1594. A violent storm or tempest, which began September the twenty-first and lasted till the twenty-fourth.
1596. A new wind-mill erected at Gannock—occasioned probably by the difficulty of obtaining a sufficient supply of water to work the town water-mill.
1597. The great Mill-dyke from Sayer’s Marsh new cast. But the Mill afterwards seems to have been in general but ill supplied with water. It was at last given up, after having been the grist mill of the town time immemorial. It stood by the Lancastrian school and new bridge. The lane below took from it the name of Mill-lane.—Great sickness and mortality in the town this year; particularly from March to July, when 320 persons are said to have been buried in St. James’s church yard.—Other accounts place this mortality in the following year.

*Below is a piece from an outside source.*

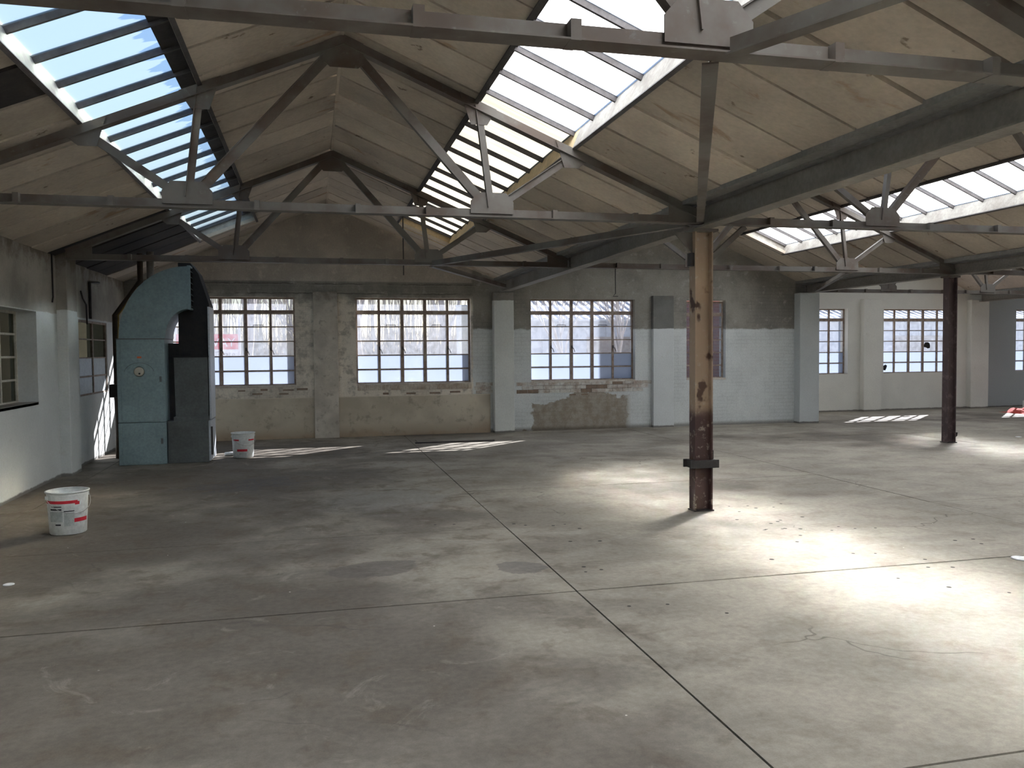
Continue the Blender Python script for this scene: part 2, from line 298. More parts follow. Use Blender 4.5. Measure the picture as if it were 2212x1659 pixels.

1598. One Elizabeth Housegoe executed for Witchcraft.—Another legal, but most foul murder committed by Lynn magistrates.—One MS. mentions two men of war, as fitted out this year, at the expense of this town and Yarmouth.
1602. A severe shock of an Earthquake felt here on Christmas Eve.—also the Windmill removed from the South gates to Kettle-mills: but not by the earthquake, we suppose.
1604. A man executed for a rape, on a child under ten years of age.
1605. King James’s Charter was this year obtained, which greatly augmented the privileges of the corporation; particularly in exempting them from the jurisdiction of the Lord High Admiral, and investing the mayor and burgesses with that power within this borough and its liberties. This Charter is long and its grants most ample.
The town-clerk, Vallenger, also this year built the South Lynn Almshouses, for four poor men. (see p. [1133], [1160], and [1185].) A great fire broke out in High street, in which a man and his wife and family perished. The Cistern at Kettle mills was made.
1606. A vessel of one hundred tons overthrown in this haven, in February, and not recovered till April.
1607. A very high tide, which flowed up quite to the Tuesday market-cross.